EXERCISE OBJECTIVE ::
Begin with the line containing "Continue the Blender" and end with the line containing "M_dkside = mat('dark_cajon_side', (50, 43, 38), .5)"; set down that block verbatim and nothing else.

=======

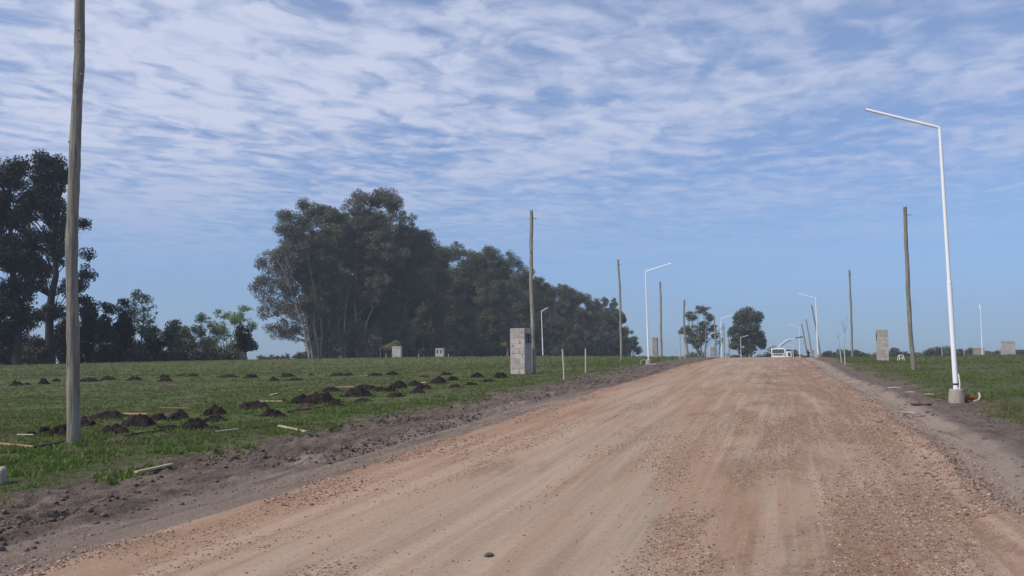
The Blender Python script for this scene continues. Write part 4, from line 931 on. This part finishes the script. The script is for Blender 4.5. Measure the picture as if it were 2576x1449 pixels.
# the eucalyptus wood
front = [  # base px, Y, blobs, leaf, label
 (782,198,[(690,650,50,40),(720,585,50,45),(665,720,40,45),(710,700,55,50),(690,780,50,40),(740,640,55,55),(730,830,45,35),(700,830,38,25),(660,660,22,20),(740,760,50,50)],L_DRY,'outermost brownish eucalyptus at the left end of the wood, branches hanging low'),
 (800,200,[(718,545,24,20),(765,520,20,22),(770,590,60,60),(760,680,55,60),(790,640,50,70),(800,740,45,60)],L_EUC,'tall eucalyptus with a split top, second from the left end of the wood'),
 (835,203,[(800,530,45,32),(840,540,50,40),(820,610,70,60),(830,700,70,70),(830,780,50,40)],L_EUC,'broad dark eucalyptus left of the tallest crown'),
 (905,206,[(905,510,48,36),(955,500,55,30),(990,520,35,30),(930,560,70,45),(905,620,60,60),(960,640,70,70),(925,730,70,60)],L_DRY,'tallest eucalyptus of the wood with an airy brownish top'),
 (990,212,[(1020,560,40,35),(1050,600,40,35),(1085,625,40,30),(1010,640,60,60),(1000,720,60,60),(1050,690,50,60),(1000,790,50,40)],L_EUC,'dark eucalyptus on the right shoulder of the tallest crown'),
 (1085,222,[(1075,620,32,30),(1118,632,36,26),(1105,650,40,40),(1085,710,55,55),(1090,780,55,45)],L_EUC,'dark eucalyptus before the dip in the treetop line'),
 (1150,232,[(1150,632,28,30),(1185,660,34,34),(1165,690,40,45),(1140,730,50,50),(1165,790,50,40)],L_EUC,'eucalyptus with a small pointed top left of the rounded green crown'),
 (1245,245,[(1205,660,34,30),(1240,645,44,32),(1280,665,45,35),(1215,690,40,40),(1250,730,75,55),(1260,800,65,40)],L_EUC,'rounded green topped eucalyptus left of the knotty pole'),
 (1340,262,[(1320,700,34,30),(1350,720,38,30),(1335,770,55,45),(1345,820,50,35)],L_EUC,'eucalyptus directly behind the knotty pole top'),
 (1415,278,[(1370,735,34,26),(1385,730,22,18),(1412,728,26,24),(1435,740,28,22),(1415,770,54,38),(1360,760,36,30),(1420,830,50,30)],L_EUC,'eucalyptus between the knotty pole and the second pole, higher one'),
 (1480,292,[(1440,755,36,26),(1465,750,28,20),(1495,765,28,22),(1480,800,48,32),(1510,790,36,28),(1450,785,36,28),(1485,845,45,28)],L_EUC,'eucalyptus near the right end of the wood, rounded top'),
 (1535,305,[(1522,762,12,14),(1545,762,12,18),(1535,800,38,34),(1555,835,30,26),(1545,850,32,28),(1568,800,10,22)],L_EUC,'last tall eucalyptus of the wood with two tufts on top'),
 (1588,318,[(1592,858,18,14),(1578,878,16,14),(1602,880,14,14),(1588,868,12,14)],L_EUC,'small separate eucalyptus at the right end of the wood')]
for i, (bx, Y, bl, lm, lab) in enumerate(front):
    if 2 <= i < 12: bl = bl+[(bx-20, 825, 40, 38), (bx+22, 850, 42, 36), (bx, 878, 46, 22)]
    make_tree('eucalyptus_tree', (bx, 906), Y, bl, lm, BARK_P if i in (0, 3) else BARK, lab, 'tree', TG, 100+i, 1.6 if i < 11 else 1.2, 270 if i else 165, .19, .62, .42, stems=3 if i in (0, 1, 5) else 2, droop=.3, splay=.08, depth=.5, trunk_to=.7, flat=.8, nmax=75)
# inner trees of the wood: copies of four plain ones
protoE = []
for i in range(4):
    hw = 46+6*i
    protoE.append(make_tree('eucalyptus_tree', (900, 906), 215, [(895,690,hw,60),(905,770,hw,60),(880,740,hw*.7,60),(925,640,hw*.7,50),(900,835,hw*.8,30)], L_EUC, BARK_P if i % 2 else BARK, 'x', 'tree', TG, 300+i, 2.0, 150, .40, .8, .36, stems=2, droop=.25, splay=.05, depth=.8, nmax=70))
sil = np.array([(790,640),(850,560),(960,540),(1030,600),(1100,660),(1160,690),(1250,670),(1320,730),(1400,770),(1480,800),(1550,830),(1580,870)])
rr_ = random.Random(9); spots_ = []
for k in range(46):
    t = (k+.5)/46; px = 790+(1570-790)*t+rr_.uniform(-8, 8); rowk = k % 3
    Y = 200+(px-790)/780*108+10+rowk*13; topy = np.interp(px, sil[:, 0], sil[:, 1])+rr_.uniform(-22, 20)
    spots_.append((px, Y, topy, rowk, k))
rown = ['front', 'middle', 'back']; cnt = {0: 0, 1: 0, 2: 0}
spots_.sort()
for px, Y, topy, rowk, k in spots_:
    p = ground(px, 905, Y); Hn = atY(px, topy, Y)[2]-p[2]; src = protoE[k % 4]; zz = max(c.bound_box[6][2] for c in src.children); sc = Hn/zz
    lab = 'dark inner eucalyptus of the wood, %s from the left in the %s rank of trunks' % (ORD[cnt[rowk]], rown[rowk]); cnt[rowk] += 1
    copy_thing(src, p, rr_.random()*6.28, (sc*1.0, sc*1.0, sc), label=lab, cat='tree', group=TG)
for src in protoE:
    for ch in list(src.children): bpy.data.objects.remove(ch)
    bpy.data.objects.remove(src)
# young trees and brush standing in the shade under the wood
us = []
for i in range(3):
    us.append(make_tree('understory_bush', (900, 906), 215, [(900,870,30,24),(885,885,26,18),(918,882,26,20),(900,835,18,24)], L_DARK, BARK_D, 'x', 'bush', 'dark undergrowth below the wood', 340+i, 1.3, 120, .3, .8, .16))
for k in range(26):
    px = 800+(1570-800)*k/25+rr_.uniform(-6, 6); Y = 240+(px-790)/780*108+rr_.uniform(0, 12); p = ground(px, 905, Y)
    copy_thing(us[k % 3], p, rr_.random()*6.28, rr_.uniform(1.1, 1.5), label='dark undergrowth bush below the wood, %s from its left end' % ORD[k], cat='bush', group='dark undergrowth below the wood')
for src in us:
    for ch in list(src.children): bpy.data.objects.remove(ch)
    bpy.data.objects.remove(src)
# thin pale trunks on the edge of the wood
for i, (bx, tpx, ty, r) in enumerate([(893,895,790,.22),(921,916,810,.12),(925,941,845,.1),(866,872,700,.25),(1068,1062,780,.2),(1103,1100,740,.16),(1150,1136,830,.2),(1184,1190,800,.16)]):
    Y = 196+(bx-790)*.1; B = ground(bx, 905, Y); Tq = atY(tpx, ty, Y)-B; m = MB(); n = 8
    m.tube([(Tq[0]*t+math.sin(t*5+i)*.5*t, math.sin(t*4+i)*.3, Tq[2]*t-(.3 if t == 0 else 0)) for t in np.linspace(0, 1, n)], [r*(1-.6*t) for t in np.linspace(0, 1, n)], 7, True, .1)
    for j in range(6):
        t = .45+.09*j; a = Vector((Tq[0]*t, 0, Tq[2]*t)); m.tube([a, a+Vector((rr_.uniform(-2, 2), rr_.uniform(-1, 1), rr_.uniform(1.5, 3.)))], [r*.3, r*.08], 5)
    o = m.build('bare_tree', BARK_P, None, True); o.location = B
    tag(o, 'thin pale bare trunk on the edge of the wood, %s from the left' % ORD[sorted([893,921,925,866,1068,1103,1150,1184]).index(bx)], 'tree', 'pale bare trunks at the wood edge')
# the two eucalypts beyond the crest
make_tree('eucalyptus_tree', (1770,902), 262, [(1768,778,26,14),(1738,795,18,12),(1722,828,18,12),(1713,838,10,8),(1745,838,22,22),(1768,820,20,18),(1785,800,14,12),(1790,825,12,12),(1750,865,20,14),(1770,850,18,18),(1733,855,12,10),(1797,845,8,12)], L_EUC, BARK_P,
          'open crowned eucalyptus with splayed pale limbs behind the bent pole', 'tree', 'lone eucalypts beyond the crest', 401, 1.0, 90, .20, .95, .5, stems=5, splay=.14, depth=.7, trunk_to=.8, flat=.65)
make_tree('eucalyptus_tree', (1885,904), 275, [(1878,790,34,18),(1905,800,22,18),(1855,805,20,20),(1880,830,42,26),(1842,835,18,14),(1905,850,26,24),(1920,868,14,10),(1865,860,28,22),(1885,880,20,16),(1846,872,10,10),(1870,885,16,12)], L_EUC, BARK,
          'dense rounded eucalyptus just left of the truck', 'tree', 'lone eucalypts beyond the crest', 402, 1.25, 130, .26, 1.1, .7, stems=4, splay=.07, depth=.7, flat=.75)
make_tree('small_tree', (1805,904), 268, [(1808,840,10,12),(1815,825,7,8),(1812,860,10,12),(1800,862,7,10)], L_GREY, BARK, 'thin half bare tree between the two lone eucalypts', 'tree', None, 403, .9, 22, .25, .7, .2, stems=3, splay=.12)
# far hedge line
FB = 'far hedge trees on the skyline'
fbl = [(1742,893,16,9),(1762,892,14,9),(1850,899,20,6),(1908,899,14,7),(1930,897,16,8),(1997,892,16,12),(2012,898,12,6),(2028,899,14,5),(2085,891,18,8),(2108,890,20,9),(2135,886,16,10),(2160,889,22,8),(2190,893,22,6),(2250,886,18,10),(2275,891,16,7),
       (2310,893,16,6),(2339,884,12,10),(2362,885,16,12),(2385,881,22,14),(2412,885,16,11),(2440,886,18,9),(2490,888,18,7),(2515,887,14,8),(2560,885,18,9),(2580,890,18,8)]
for i, (bx, by, wx, wy) in enumerate(sorted(fbl)):
    make_tree('hedge_tree', (bx, 912), 330, [(bx, by, wx, wy), (bx-wx*.5, by+wy*.5, wx*.8, wy*.8), (bx+wx*.5, by+wy*.6, wx*.8, wy*.8), (bx, by+wy*1.1, wx, wy)], L_FAR if i % 3 else L_GREY, BARK_D,
              'distant round hedge tree on the skyline, %s from the left' % ORD[i], 'tree', FB, 500+i, 1.3, 90, .34, .8, .2, twigs=False)
# palms
def palm(base, Y, crown_c, rpx, label, seed, wind=-1.):
    B = ground(base[0], base[1], Y); c = Vector(atY(crown_c[0], crown_c[1], Y)-B); k = Y/F; root = empty('palm_tree', B, label=label, cat='palm', group='young palms'); rs = random.Random(seed)
    m = MB(); m.tube([(0, 0, -.2), c*.5+Vector((.1, 0, 0)), c], [.28, .2, .14], 10, True, .1); m.build('trunk', BARK, root, True)
    for f in range(17):
        a = rs.random()*6.28; el = rs.uniform(.1, 1.3); d = Vector((math.cos(a)*math.cos(el)*.8+wind*.55, math.sin(a)*math.cos(el), math.sin(el))).normalized(); L2 = rpx*k*rs.uniform(.8, 1.15)
        pts = []; n = 10
        for i in range(n+1):
            t = i/n; q = c+d*L2*t; q.z -= L2*.75*t*t; q.x += wind*L2*.35*t*t; pts.append(q)
        V = []; Fc = []
        for i in range(n):
            for s in (-1, 1):
                for h in (0., .5):
                    p0 = pts[i].lerp(pts[i+1], h); tdir = (pts[i+1]-pts[i]).normalized(); sd_ = tdir.cross(Vector((0, 0, 1))).normalized()*s; ln = L2*.26*math.sin(math.pi*(.12+.83*(i+h)/n))
                    e = p0+sd_*ln+tdir*ln*.5+Vector((wind*ln*.3, 0, -ln*.45)); k0 = len(V); wd = tdir*L2*.028
                    V += [tuple(p0-wd), tuple(p0+wd), tuple(e)]; Fc.append((k0, k0+1, k0+2))
        mb = MB(); mb.add(V, Fc); mb.tube(pts, [L2*.012*(1-.8*i/n) for i in range(n+1)], 4); mb.build('frond', L_PALM, root)
palm((1007,905), 192.5, (1004,866), 36, 'windblown yellow green palm behind the pale block pillar', 7)
palm((1276,902), 150, (1277,864), 16, 'small palm mostly hidden behind the closest pillar', 8)
# lone bare sapling at the left of the palm
m = MB(); B = ground(956, 903, 186); m.tube([(0, 0, 0), (.1, 0, 1.6), (.05, 0, 2.9)], [.06, .05, .02], 6); m.tube([(.05, 0, 2.4), (1.2, 0, 3.5)], [.03, .012], 5); o = m.build('bare_sapling', BARK_P, None); o.location = B; tag(o, 'thin bare sapling left of the windblown palm', 'sapling')

hz = MB(); hz.box((200, 740, 30), (3400, 1720, 112)); ho = hz.build('haze', None)
hm = bpy.data.materials.new('haze'); hm.use_nodes = True; ht = NT(hm.node_tree); ht.n.clear()
pv = ht.new('ShaderNodeVolumePrincipled'); pv.inputs['Density'].default_value = .00042; pv.inputs['Color'].default_value = (.76, .85, .97, 1); pv.inputs['Anisotropy'].default_value = .2
ht.l.new(pv.outputs[0], ht.new('ShaderNodeOutputMaterial').inputs['Volume']); ho.data.materials.append(hm); tag(ho, 'thin bluish haze in the air over the fields', 'haze', None, 'stuff')
print('objects', len(bpy.data.objects), 'tris', sum(len(o.data.polygons) for o in bpy.data.objects if o.type == 'MESH'))
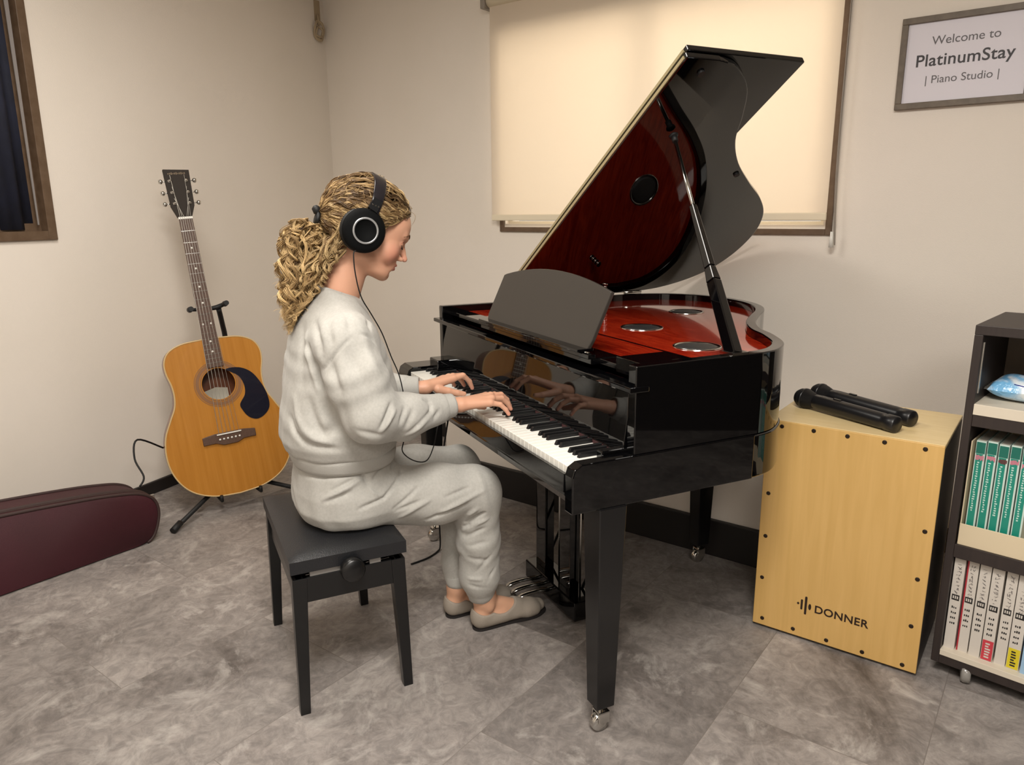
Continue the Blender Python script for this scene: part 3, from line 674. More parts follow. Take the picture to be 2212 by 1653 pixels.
# ================================================================== CAJON and microphones
cb = (-.435, 2.35, 0)
cj = thing('cajon', 'tall plywood cajon box drum with screws around its front plate', 'drum', cb)
CX0, CX1, CY0, CY1, CZ0, CZ1 = -.668, -.199, 2.165, 2.545, .010, .690
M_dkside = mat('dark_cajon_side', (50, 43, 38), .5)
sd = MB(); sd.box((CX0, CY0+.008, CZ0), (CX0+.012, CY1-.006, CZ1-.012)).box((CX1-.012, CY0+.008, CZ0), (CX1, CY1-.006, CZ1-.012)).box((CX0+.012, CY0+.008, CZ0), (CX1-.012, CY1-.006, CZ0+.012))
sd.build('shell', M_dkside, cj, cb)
box('top_panel', (CX0, CY0+.006, CZ1-.012), (CX1, CY1, CZ1), M_cajtop, cj, .0025, cb)
box('back_plate', (CX0, CY1-.006, CZ0), (CX1, CY1, CZ1-.012), M_cajon, cj, 0, cb)
fp = box('front_plate', (CX0, CY0, CZ0), (CX1, CY0+.008, CZ1-.001), M_cajon, cj, .002, cb)
M_screw = mat('dark_screw', (40, 28, 18), .4, metal=.3)
for (x, z) in ((-.623, .673), (-.532, .675), (-.44, .675), (-.344, .675), (-.244, .674), (-.648, .455), (-.647, .314), (-.648, .173), (-.638, .034), (-.542, .030), (-.443, .027), (-.342, .026), (-.235, .026), (-.221, .442), (-.224, .298), (-.225, .153)):
    MB().lathe([(.0062, 0), (.0062, .0012), (.004, .0016), (.0, .0006)], (x, CY0, z), (0, -1, 0), 12).build('screw', M_screw, fp, cb)
for (x, y) in ((CX0+.03, CY0+.03), (CX1-.03, CY0+.03), (CX0+.03, CY1-.03), (CX1-.03, CY1-.03)):
    MB().lathe([(.014, 0), (.015, .011)], (x, y, 0), (0, 0, 1), 14).build('rubber_foot', M_matte, cj, cb)
M_logo = mat('burnt_logo', (38, 20, 10), .5)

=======

EXERCISE ANSWER ::
Continue the Blender Python script for this scene: part 3, from line 674. More parts follow. Take the picture to be 2212 by 1653 pixels.
# ================================================================== CAJON and microphones
cb = (-.435, 2.35, 0)
cj = thing('cajon', 'tall plywood cajon box drum with screws around its front plate', 'drum', cb)
CX0, CX1, CY0, CY1, CZ0, CZ1 = -.668, -.199, 2.165, 2.545, .010, .690
M_dkside = mat('dark_cajon_side', (50, 43, 38), .5)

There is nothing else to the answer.